ENFJs struggle with criticism because they put a lot of pressure on themselves to be perfect for everyone around them. ENFJs work hard to be everything to everyone, which can be a challenge and can wear on them after a while. They strive to be the best they can be for everyone and so criticism can actually hit them rather hard. When they receive criticism from someone they love it is even more challenging, since the ENFJ can take this personally. They might start to see it as that person not seeing the best in them, and it can make them feel insecure. ENFJs really care about how their loved ones view them, and they strive to be perfect for those people. Criticism makes them feel as if they have failed, or like they should have done better. They also spend a lot of time analyzing their mistakes and so they likely see the things that could have been done better. ENFJs can go beyond that even, and see themselves as flawed or messing up when what they have accomplished is actually impressive. 

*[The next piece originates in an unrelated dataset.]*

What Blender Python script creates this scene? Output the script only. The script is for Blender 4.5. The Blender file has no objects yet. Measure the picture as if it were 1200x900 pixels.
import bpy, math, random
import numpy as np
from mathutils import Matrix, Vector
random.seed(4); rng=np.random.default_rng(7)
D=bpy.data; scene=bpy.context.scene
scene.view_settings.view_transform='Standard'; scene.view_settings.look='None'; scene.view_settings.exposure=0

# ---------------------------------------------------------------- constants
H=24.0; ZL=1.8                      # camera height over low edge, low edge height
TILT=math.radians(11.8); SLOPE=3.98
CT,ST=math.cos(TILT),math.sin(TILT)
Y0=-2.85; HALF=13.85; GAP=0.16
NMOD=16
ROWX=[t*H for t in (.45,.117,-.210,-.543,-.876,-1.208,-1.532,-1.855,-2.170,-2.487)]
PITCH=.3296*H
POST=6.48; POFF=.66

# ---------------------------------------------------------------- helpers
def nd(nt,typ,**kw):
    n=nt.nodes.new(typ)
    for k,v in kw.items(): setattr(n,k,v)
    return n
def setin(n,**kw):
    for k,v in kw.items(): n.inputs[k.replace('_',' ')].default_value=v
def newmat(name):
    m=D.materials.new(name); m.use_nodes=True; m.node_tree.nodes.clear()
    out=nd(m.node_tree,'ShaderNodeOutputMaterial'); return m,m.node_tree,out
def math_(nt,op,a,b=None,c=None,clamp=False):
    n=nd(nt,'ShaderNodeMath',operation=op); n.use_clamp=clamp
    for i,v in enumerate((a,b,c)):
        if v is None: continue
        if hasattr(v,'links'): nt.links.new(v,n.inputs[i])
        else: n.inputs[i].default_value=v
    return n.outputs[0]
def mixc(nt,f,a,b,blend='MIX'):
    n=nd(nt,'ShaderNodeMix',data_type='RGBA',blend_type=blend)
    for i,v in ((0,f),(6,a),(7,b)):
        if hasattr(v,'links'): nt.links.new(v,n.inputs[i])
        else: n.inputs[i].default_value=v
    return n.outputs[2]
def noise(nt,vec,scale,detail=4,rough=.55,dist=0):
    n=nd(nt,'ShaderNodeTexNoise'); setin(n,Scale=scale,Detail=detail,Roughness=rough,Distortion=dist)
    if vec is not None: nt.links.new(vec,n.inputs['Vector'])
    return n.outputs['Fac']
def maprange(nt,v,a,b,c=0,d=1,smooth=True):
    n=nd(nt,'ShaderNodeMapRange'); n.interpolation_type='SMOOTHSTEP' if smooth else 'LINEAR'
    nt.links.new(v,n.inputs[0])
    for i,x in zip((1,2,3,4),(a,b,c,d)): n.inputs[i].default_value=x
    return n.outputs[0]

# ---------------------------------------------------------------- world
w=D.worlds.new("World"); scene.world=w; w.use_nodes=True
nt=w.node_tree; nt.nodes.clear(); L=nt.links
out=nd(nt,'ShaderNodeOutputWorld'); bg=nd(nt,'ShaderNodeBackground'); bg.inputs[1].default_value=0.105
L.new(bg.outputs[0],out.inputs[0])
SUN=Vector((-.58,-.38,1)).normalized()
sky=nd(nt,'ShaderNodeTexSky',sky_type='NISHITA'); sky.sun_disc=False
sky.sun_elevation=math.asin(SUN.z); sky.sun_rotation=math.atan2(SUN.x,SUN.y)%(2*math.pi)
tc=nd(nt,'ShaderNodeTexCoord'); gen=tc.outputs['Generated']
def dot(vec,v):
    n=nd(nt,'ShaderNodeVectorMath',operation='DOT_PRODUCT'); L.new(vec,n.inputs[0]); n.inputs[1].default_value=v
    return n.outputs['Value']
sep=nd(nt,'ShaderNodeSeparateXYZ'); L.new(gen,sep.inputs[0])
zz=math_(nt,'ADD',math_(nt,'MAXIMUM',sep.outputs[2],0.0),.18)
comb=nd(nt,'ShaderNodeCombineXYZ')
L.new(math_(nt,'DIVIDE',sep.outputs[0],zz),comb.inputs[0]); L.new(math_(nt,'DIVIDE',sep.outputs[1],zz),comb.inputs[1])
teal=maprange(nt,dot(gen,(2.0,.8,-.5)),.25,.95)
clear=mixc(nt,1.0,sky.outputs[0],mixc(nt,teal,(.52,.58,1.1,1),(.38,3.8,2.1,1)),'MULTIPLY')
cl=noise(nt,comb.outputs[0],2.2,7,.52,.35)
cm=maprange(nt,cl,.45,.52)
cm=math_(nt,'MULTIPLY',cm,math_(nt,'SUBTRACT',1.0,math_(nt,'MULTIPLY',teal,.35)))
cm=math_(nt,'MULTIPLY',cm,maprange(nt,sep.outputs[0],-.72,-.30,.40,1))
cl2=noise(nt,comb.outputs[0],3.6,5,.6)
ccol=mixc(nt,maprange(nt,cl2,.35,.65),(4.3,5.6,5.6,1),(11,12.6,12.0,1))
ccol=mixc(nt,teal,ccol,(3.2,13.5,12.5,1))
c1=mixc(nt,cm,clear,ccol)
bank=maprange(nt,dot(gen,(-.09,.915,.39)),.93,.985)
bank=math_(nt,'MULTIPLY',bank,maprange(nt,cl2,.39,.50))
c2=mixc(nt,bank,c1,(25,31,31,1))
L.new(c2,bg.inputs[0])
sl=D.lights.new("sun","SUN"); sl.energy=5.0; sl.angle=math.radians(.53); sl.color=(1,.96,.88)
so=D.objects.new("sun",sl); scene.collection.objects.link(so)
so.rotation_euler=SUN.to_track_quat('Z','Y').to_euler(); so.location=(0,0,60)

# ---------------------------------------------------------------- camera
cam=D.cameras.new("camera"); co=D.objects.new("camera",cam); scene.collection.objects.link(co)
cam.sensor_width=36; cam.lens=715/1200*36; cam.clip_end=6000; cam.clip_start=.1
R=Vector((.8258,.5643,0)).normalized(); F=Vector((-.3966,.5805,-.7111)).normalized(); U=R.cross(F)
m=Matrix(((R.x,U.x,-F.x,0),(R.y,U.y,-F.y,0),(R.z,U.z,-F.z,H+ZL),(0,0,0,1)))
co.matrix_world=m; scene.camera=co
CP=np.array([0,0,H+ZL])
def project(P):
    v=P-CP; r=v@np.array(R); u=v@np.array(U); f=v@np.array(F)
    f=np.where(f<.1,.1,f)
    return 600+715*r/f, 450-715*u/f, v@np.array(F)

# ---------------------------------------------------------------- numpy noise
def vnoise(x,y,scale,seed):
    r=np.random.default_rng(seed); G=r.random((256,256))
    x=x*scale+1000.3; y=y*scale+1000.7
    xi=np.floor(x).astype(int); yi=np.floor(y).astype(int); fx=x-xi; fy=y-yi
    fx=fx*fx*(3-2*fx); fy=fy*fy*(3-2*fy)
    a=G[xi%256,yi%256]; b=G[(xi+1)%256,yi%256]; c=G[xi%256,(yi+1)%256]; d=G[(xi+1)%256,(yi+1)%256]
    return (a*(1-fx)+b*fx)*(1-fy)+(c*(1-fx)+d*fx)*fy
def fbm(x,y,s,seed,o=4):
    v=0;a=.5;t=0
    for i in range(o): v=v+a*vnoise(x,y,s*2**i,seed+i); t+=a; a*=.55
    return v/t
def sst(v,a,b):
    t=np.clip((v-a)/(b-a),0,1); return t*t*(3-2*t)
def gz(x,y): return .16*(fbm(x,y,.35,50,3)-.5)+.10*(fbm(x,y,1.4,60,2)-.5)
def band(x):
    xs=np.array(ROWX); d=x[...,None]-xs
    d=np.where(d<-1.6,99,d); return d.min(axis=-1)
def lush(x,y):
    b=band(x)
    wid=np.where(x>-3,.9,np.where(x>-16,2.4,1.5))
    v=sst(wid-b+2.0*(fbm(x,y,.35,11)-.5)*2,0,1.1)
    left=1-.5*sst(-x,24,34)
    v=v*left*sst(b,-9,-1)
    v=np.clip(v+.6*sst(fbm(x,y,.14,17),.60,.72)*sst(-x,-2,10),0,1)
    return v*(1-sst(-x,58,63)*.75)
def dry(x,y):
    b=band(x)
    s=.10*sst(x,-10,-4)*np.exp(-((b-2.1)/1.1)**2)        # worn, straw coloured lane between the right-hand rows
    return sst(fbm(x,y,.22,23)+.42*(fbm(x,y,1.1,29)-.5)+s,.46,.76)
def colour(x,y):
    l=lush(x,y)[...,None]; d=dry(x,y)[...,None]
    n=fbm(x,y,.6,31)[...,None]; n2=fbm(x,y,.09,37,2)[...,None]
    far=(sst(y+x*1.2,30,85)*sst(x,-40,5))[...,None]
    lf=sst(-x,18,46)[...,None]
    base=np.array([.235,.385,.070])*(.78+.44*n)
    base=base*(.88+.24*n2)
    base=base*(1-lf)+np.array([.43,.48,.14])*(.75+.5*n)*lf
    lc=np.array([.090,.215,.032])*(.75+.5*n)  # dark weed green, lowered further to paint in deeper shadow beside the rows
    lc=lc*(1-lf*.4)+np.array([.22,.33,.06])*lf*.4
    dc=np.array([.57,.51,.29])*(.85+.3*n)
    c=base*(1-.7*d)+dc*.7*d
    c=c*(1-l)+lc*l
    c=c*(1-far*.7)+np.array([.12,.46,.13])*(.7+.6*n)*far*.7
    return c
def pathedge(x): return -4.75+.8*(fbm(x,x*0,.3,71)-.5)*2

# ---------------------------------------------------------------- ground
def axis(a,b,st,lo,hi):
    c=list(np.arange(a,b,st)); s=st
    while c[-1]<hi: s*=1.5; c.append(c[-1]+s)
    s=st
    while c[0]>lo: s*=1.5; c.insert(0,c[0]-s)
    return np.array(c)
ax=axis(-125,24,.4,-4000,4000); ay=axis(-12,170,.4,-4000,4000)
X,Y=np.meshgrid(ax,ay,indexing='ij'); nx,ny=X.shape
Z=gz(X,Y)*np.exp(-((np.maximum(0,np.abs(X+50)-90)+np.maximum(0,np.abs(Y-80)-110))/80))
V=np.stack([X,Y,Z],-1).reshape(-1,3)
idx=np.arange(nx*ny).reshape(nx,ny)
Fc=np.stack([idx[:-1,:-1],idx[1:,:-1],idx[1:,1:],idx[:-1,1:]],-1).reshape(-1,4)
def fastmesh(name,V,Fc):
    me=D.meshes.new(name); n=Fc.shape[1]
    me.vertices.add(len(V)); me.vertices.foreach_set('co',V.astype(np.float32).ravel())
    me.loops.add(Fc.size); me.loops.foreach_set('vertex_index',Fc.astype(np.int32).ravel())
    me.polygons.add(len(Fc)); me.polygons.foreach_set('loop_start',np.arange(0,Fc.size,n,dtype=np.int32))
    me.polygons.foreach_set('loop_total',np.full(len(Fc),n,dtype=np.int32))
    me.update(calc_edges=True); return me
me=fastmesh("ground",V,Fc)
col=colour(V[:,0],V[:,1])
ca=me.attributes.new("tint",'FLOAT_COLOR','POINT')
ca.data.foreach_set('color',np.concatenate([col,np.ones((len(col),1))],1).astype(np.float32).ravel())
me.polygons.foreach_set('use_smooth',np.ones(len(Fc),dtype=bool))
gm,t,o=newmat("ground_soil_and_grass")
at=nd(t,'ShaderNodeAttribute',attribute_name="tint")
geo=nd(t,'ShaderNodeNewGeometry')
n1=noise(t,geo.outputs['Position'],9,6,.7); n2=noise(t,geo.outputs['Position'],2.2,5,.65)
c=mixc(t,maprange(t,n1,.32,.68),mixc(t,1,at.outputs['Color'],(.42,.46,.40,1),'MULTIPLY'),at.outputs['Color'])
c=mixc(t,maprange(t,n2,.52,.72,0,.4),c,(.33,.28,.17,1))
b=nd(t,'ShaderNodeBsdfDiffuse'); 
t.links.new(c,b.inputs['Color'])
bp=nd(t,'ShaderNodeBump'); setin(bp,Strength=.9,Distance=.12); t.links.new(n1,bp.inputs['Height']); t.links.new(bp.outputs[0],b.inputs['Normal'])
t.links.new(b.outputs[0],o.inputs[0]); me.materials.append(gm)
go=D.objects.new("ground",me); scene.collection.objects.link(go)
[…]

ENFJs just take so much on themselves and are often their own worst critic. They see all of their own mistakes and really don’t like feeling as if they have failed those around them. When they care about someone it becomes difficult for them to take any sort of criticism, even if it is something light or intended to be helpful. The ENFJ might take this wrong and see it as they could have done better and that someone they care for is disappointed in them and their actions. Being someone who gives so much to those around them can certainly cause the ENFJ to become sensitive to what people say or do. They try so hard to always be there for others, and so any sort of criticism can feel as if they aren’t being appreciated for how hard they work and push.

How to Improve

The important thing for ENFJs who struggle with criticism is to actually take time for themselves. They spend so much time giving to others and can sometimes base their own self-confidence on how others view them. It is vital that they take time to really figure out who they are and what they value most inside. The more confident they become in themselves and the better they get at setting boundaries, the better the ENFJ gets at dealing with criticism. This is certainly a process, since ENFJs naturally want to help those around them to the point of ehxuastion. They need to learn how to appreciate and love themselves without having to rely on those around them for validation. The more mature ENFJ will start to learn how to set these boundaries, and spend more time with themselves and their own inner feelings and desires. Once this happens they become more at ease with being imperfect and realize that they can make changes or adjustments without it being horrible. They don’t always have to live up to these unreasonable expectations of perfection, since no one can ever fit into that idea. They certainly push hard to be there for others and this is part of who they are, but that doesn’t mean they need to allow criticism to knock them down or forget how much they truly have to offer.